City Government

“Three Musketeers” Of City Council Run As Team

Three incumbents on the Boise City Council are triple teaming challengers and sending out a single joint flyer to voters, encouraging them to vote early.

“Keep Boise moving forward” is the motto Ben Quintana, T.J. Thomson and Maryanne Jordan have adopted in their effort to hold off a total of five challengers–all political unknowns for the most part.

In a brochure that all three re-election campaigns paid for, the incumbents stress their achievements in vague terms of “safe, enjoyable, profitable, sustainability, diversity,healthy, education.” None has accepted the GUARDIAN offer to act as a forum for statements and announcements during the campaign.
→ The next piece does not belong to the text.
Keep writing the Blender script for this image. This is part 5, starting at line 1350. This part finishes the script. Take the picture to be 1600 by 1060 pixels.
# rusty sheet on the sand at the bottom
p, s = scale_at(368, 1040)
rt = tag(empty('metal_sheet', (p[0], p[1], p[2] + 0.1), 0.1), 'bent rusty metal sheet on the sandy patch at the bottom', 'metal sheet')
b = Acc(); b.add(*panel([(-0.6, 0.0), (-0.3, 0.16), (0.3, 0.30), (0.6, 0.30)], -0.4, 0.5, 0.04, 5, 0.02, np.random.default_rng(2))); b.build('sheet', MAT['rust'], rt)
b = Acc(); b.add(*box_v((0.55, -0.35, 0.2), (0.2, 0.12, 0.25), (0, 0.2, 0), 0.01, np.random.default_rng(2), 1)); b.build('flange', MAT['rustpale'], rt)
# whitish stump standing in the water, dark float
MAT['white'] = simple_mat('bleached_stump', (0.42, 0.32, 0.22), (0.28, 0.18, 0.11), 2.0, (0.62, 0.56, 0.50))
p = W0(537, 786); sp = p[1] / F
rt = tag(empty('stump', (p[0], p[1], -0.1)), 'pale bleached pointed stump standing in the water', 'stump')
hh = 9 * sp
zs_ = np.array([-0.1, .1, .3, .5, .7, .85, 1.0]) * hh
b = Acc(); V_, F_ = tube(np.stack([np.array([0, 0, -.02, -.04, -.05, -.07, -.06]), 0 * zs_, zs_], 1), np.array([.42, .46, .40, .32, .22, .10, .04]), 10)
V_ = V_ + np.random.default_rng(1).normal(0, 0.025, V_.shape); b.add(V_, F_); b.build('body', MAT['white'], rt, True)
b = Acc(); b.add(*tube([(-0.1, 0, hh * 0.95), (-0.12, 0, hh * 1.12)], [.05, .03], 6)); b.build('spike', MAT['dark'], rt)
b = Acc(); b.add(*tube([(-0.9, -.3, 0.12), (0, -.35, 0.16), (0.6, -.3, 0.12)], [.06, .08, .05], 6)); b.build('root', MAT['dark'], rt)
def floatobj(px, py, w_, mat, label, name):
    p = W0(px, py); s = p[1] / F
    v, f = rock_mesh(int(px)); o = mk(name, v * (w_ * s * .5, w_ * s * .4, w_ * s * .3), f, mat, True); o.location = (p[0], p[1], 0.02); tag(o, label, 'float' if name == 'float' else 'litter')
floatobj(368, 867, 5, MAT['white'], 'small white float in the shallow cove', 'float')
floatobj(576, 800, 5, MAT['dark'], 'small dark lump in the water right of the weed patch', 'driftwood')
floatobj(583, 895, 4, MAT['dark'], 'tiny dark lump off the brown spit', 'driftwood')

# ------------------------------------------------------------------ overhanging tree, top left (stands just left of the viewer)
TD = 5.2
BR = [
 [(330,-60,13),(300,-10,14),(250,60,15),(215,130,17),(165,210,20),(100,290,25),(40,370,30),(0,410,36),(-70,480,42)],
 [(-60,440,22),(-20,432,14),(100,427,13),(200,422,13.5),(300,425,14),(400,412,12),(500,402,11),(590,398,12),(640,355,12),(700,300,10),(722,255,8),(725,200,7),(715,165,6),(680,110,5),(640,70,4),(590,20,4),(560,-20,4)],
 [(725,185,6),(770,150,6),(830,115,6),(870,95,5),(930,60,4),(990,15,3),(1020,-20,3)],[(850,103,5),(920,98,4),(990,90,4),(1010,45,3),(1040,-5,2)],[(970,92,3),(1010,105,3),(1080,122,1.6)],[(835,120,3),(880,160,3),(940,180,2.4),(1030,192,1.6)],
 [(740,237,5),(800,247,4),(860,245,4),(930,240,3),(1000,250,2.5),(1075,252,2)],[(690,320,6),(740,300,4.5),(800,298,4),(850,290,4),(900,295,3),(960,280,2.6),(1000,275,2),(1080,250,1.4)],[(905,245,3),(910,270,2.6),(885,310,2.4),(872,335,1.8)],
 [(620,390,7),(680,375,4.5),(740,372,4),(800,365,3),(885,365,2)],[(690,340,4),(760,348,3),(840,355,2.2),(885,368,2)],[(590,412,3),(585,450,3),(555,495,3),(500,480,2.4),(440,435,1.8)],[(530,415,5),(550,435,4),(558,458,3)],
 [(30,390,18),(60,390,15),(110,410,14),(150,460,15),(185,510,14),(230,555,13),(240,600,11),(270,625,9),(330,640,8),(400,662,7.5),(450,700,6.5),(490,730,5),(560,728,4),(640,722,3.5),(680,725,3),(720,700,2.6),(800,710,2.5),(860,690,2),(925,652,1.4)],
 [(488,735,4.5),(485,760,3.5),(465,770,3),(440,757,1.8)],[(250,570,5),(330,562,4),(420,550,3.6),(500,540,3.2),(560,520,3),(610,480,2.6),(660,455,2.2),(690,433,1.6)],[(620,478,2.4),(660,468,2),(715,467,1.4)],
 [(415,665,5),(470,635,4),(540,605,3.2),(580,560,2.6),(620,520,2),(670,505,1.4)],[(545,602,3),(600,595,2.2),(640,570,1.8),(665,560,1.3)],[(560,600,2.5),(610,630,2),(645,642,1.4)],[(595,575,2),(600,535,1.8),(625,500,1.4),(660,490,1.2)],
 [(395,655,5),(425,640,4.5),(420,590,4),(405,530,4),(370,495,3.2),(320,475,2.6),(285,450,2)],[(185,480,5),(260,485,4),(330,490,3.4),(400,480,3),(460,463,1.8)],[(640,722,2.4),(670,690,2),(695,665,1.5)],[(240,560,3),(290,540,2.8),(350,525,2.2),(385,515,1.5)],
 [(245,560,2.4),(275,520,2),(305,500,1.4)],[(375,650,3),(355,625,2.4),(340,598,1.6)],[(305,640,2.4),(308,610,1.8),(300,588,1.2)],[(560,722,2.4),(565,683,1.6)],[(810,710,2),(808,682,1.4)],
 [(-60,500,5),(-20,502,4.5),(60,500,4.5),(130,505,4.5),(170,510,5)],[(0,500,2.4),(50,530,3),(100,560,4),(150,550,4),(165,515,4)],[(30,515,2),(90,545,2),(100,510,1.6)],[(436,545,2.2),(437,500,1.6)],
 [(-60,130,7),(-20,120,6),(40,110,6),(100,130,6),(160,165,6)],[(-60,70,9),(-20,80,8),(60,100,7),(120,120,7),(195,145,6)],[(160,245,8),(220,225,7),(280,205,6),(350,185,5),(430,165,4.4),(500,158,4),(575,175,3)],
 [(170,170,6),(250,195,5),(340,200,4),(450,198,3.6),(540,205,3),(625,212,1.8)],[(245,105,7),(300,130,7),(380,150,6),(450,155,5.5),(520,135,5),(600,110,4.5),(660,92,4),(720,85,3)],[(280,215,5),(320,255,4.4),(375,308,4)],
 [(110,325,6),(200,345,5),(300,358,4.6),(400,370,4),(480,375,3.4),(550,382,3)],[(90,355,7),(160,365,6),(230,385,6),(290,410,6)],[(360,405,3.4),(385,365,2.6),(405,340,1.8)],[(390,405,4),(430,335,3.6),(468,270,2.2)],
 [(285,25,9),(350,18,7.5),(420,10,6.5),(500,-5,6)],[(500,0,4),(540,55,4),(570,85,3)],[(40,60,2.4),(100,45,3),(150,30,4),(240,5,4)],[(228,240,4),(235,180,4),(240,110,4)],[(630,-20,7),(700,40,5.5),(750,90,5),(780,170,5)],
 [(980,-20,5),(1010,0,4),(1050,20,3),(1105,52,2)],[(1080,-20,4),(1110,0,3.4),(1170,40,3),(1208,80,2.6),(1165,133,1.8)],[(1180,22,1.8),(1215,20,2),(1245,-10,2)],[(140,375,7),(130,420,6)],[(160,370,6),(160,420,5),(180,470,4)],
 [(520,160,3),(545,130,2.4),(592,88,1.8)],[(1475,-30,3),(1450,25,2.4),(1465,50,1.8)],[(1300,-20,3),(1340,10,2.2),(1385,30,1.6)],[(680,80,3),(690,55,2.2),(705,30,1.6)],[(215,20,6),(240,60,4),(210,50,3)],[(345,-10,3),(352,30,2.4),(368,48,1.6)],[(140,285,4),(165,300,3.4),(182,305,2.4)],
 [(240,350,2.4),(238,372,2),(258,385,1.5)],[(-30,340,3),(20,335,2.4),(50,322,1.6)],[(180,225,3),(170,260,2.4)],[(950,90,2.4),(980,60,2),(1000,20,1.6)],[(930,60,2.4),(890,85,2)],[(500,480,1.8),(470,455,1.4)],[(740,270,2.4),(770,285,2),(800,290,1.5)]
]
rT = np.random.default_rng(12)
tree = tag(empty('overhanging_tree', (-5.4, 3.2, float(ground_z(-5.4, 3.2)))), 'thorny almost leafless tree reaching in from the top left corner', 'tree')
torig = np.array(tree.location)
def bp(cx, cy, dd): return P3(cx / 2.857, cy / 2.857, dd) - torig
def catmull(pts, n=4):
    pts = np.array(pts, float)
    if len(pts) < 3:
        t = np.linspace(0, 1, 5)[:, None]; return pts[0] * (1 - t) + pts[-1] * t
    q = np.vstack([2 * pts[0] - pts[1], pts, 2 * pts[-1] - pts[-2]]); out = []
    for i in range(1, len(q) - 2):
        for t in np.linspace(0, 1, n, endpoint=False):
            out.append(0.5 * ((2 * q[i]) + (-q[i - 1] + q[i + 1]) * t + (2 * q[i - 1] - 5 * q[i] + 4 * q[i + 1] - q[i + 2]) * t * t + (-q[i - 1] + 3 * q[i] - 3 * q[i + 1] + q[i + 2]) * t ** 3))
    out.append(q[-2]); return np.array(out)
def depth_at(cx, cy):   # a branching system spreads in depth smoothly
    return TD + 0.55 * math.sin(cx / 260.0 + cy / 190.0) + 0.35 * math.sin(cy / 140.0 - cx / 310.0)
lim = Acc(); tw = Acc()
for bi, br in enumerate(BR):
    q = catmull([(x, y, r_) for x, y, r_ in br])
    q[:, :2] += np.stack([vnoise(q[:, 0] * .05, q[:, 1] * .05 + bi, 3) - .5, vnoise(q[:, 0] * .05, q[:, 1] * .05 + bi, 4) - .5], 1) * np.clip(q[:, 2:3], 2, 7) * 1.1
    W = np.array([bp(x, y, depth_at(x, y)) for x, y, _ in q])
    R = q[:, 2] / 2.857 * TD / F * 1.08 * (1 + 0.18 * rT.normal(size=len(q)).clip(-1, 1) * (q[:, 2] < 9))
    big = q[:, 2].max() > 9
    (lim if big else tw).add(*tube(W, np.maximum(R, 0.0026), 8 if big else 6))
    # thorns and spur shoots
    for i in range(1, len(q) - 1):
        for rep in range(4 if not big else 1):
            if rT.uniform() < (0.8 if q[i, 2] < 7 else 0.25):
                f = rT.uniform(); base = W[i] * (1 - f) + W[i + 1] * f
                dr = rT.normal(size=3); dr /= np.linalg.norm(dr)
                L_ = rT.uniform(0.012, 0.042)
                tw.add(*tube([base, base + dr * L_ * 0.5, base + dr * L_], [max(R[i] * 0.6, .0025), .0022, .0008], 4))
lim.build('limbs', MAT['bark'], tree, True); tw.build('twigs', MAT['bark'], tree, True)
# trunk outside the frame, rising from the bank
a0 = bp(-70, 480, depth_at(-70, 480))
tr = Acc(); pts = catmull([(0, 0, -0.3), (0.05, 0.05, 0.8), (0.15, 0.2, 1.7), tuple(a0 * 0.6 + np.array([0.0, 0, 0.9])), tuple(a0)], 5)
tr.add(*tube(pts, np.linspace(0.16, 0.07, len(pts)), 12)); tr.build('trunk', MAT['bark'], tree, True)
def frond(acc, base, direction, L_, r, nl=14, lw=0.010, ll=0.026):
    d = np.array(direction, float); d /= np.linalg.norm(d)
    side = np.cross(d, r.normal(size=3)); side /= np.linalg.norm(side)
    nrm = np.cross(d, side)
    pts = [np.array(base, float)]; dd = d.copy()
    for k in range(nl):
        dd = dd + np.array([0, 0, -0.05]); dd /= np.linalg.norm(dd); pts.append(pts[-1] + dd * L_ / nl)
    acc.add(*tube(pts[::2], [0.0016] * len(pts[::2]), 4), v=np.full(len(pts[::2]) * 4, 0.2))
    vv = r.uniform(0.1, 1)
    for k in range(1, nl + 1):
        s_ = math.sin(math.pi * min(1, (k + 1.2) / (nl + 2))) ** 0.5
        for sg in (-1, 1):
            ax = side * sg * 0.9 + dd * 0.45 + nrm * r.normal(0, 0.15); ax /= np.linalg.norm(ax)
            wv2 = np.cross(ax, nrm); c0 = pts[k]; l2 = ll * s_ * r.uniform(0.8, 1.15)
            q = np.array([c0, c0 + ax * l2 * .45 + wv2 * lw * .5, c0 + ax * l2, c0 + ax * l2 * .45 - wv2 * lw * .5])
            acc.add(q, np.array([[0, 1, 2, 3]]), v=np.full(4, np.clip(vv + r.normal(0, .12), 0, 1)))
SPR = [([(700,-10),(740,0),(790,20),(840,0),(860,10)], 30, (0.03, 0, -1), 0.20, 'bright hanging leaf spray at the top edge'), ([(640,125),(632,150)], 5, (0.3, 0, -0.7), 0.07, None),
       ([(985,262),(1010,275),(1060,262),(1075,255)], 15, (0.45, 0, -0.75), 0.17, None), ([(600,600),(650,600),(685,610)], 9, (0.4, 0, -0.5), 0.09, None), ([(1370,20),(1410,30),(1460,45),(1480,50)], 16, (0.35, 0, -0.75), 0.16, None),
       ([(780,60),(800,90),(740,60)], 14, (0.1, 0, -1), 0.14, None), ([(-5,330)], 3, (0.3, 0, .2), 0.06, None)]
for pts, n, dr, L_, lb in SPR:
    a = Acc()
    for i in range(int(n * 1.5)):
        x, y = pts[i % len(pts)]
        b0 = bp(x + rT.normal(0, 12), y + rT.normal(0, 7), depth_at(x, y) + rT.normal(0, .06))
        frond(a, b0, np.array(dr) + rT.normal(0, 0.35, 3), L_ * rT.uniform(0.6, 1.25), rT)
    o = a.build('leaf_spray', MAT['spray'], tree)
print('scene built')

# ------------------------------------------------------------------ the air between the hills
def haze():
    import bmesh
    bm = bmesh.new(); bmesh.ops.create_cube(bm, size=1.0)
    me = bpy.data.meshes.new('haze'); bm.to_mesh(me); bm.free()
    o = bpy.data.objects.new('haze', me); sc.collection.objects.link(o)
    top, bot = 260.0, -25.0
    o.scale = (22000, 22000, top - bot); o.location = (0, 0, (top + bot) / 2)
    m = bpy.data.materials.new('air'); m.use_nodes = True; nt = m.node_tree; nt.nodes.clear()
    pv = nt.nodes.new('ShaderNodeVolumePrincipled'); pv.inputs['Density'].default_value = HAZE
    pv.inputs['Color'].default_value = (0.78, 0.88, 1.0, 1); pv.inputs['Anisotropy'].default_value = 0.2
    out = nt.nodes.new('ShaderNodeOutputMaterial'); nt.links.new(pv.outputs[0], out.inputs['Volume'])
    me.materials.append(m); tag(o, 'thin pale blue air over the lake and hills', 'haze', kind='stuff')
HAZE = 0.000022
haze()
In fairness, none of the challengers has checked in either, except Paul Fortin who opposes Jordan.

It would be nice to hear the views of ANY candidate regarding annexation without permission of those annexed, the policy of extending services beyond the city to encourage development, the practice of endless surveys and consultant contracts for $24,500 to stay below the bid requirement of $25,000. Use of public funds to promote F-35 fighter jets, trolley, deny vote on airport debt, and other public opinion issues are also important.

We haven’t heard anyone opine about extending fire responses outside the city where no tax base exists–clear to the Elmore County line. While all the incumbents voted to place a bond proposal on the ballot costing $51,000,000 in debt, we would like to see at least a little public discussion.

Quintana is the new kid on the council with two years under his belt and Jordan is without question the institutional memory of the council and often keeps members out of trouble when it comes to procedural matters.


Comments & Discussion

Comments are closed for this post.

  1. Grumpy ole guy
    Oct 3, 2013, 7:48 pm

    Once again, Guardian, I thank you for you Civic mindedness is offering free, unfettered space to local candidates to reach out to their constitutes. Good to know and recognize public spirit when it happens.